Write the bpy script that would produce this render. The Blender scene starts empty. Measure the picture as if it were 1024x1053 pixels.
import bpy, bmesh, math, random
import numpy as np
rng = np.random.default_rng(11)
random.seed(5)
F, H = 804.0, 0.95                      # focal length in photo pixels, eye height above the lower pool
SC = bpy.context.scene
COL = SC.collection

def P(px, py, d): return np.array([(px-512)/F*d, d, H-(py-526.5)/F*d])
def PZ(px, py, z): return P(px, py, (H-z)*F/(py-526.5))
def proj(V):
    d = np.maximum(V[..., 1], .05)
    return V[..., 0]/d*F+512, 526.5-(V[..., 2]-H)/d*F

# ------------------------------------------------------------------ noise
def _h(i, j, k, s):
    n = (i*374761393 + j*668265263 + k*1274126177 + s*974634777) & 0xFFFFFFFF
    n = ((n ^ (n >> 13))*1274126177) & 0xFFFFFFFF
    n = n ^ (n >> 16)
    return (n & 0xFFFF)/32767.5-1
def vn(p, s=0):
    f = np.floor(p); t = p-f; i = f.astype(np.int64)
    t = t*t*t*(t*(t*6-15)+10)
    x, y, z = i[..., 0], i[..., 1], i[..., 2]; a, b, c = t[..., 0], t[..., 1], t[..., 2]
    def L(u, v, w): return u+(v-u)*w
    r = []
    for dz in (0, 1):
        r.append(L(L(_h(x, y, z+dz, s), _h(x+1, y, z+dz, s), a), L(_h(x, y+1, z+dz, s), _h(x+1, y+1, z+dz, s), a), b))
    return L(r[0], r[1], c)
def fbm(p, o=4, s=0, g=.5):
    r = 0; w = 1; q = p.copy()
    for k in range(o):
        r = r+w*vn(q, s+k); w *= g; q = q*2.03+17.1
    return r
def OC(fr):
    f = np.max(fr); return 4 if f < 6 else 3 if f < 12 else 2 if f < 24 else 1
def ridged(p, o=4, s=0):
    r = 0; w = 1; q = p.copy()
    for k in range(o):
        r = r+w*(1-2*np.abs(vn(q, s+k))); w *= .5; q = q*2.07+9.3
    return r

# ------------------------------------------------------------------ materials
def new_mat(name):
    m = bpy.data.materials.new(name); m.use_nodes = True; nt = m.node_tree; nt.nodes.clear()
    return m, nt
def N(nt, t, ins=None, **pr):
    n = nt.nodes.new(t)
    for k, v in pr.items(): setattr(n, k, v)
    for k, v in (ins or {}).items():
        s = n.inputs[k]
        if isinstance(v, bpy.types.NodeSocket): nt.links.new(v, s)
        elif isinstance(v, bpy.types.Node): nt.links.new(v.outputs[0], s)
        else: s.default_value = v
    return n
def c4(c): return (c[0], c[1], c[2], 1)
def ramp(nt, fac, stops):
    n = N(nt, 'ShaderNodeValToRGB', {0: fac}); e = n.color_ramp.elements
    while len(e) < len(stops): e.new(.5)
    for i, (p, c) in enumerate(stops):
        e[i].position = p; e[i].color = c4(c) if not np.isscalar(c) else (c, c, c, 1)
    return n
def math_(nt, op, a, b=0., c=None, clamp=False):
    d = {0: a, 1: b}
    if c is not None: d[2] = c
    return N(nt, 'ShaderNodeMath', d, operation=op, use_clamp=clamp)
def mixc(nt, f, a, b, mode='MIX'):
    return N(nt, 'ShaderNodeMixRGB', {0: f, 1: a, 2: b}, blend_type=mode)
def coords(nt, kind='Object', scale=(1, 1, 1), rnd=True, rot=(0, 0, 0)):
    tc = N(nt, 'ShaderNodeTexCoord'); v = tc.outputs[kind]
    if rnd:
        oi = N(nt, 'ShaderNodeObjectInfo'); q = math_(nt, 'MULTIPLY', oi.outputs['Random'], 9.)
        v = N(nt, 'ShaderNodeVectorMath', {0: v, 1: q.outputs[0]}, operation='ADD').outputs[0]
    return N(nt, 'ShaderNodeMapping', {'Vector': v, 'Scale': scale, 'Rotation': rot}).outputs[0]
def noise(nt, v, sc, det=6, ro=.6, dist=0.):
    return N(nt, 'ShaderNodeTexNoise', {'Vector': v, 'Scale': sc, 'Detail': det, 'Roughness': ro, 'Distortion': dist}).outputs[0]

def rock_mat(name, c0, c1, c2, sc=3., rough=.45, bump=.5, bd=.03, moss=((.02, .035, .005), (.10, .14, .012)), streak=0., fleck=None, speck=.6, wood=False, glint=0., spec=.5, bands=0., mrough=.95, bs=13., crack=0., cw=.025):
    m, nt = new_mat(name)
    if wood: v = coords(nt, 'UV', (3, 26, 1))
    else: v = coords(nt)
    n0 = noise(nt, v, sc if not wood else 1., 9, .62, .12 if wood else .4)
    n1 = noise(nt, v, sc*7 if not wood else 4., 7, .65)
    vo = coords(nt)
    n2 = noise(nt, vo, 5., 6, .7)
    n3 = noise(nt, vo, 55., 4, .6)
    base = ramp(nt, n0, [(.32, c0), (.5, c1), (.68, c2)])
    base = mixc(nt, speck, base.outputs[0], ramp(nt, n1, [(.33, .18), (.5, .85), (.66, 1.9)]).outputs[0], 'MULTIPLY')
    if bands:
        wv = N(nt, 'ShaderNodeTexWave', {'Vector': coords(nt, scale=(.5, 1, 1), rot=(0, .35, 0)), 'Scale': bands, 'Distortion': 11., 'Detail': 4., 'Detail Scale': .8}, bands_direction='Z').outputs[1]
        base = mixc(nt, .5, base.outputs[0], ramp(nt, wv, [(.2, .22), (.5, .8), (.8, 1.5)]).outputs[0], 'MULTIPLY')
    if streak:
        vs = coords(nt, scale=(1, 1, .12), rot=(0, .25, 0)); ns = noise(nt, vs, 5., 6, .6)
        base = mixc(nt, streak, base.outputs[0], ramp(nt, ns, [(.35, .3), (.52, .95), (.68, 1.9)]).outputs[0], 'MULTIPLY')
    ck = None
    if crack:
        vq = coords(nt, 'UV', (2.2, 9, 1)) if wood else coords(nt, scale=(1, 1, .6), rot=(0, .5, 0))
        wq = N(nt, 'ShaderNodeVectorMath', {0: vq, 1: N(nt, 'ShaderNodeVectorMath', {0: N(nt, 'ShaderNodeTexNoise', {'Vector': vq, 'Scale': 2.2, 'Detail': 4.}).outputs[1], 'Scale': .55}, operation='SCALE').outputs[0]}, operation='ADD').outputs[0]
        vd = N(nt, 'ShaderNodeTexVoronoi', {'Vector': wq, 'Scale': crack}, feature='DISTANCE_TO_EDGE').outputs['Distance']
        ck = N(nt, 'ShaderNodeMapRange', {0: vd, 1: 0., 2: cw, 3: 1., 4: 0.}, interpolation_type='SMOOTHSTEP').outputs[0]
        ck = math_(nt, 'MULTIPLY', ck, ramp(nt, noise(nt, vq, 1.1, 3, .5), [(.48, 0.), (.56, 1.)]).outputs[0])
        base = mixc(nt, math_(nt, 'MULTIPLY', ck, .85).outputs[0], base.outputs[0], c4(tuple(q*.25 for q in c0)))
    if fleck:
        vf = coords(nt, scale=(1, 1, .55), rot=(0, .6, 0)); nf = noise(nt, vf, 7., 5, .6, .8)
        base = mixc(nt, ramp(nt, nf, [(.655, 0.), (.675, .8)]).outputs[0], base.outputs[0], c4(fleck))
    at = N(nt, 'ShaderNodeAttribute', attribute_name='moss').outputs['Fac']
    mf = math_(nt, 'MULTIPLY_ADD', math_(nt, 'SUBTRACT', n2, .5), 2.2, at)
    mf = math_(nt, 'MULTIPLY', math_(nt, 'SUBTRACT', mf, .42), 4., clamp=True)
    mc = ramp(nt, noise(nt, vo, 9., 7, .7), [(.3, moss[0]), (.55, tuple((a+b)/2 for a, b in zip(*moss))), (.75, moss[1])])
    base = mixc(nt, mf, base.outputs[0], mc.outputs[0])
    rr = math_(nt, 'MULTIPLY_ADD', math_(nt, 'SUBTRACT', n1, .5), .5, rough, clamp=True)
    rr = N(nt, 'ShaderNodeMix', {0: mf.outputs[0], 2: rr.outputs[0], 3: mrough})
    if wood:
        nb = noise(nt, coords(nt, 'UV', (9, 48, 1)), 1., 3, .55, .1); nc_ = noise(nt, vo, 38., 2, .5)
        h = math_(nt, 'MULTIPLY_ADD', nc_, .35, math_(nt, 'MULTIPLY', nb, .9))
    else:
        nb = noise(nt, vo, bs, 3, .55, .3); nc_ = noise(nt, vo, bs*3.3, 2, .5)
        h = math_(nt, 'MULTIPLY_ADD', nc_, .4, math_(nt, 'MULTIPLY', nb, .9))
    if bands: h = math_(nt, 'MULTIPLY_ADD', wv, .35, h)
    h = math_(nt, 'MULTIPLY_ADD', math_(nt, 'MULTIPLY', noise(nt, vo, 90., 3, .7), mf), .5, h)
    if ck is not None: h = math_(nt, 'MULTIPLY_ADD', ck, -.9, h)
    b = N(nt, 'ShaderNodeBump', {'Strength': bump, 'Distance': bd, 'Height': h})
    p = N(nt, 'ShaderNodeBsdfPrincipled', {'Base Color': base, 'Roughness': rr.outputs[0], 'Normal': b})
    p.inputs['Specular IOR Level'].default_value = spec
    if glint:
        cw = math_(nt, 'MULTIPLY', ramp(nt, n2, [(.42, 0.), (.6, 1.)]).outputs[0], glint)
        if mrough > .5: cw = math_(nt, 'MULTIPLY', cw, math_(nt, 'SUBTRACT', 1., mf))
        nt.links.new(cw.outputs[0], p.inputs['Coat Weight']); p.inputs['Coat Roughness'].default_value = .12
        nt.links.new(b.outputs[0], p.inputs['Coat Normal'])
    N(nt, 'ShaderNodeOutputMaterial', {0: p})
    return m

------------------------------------

→ **EXERCISE**:
Only the lines from the beginning of the material to the line containing "return V[..., 0]/d*F+512, 526.5-(V[..., 2]-H)/d*F" should be echoed, verbatim and in full.

→ **REPLY**:
Write the bpy script that would produce this render. The Blender scene starts empty. Measure the picture as if it were 1024x1053 pixels.
import bpy, bmesh, math, random
import numpy as np
rng = np.random.default_rng(11)
random.seed(5)
F, H = 804.0, 0.95                      # focal length in photo pixels, eye height above the lower pool
SC = bpy.context.scene
COL = SC.collection

def P(px, py, d): return np.array([(px-512)/F*d, d, H-(py-526.5)/F*d])
def PZ(px, py, z): return P(px, py, (H-z)*F/(py-526.5))
def proj(V):
    d = np.maximum(V[..., 1], .05)
    return V[..., 0]/d*F+512, 526.5-(V[..., 2]-H)/d*F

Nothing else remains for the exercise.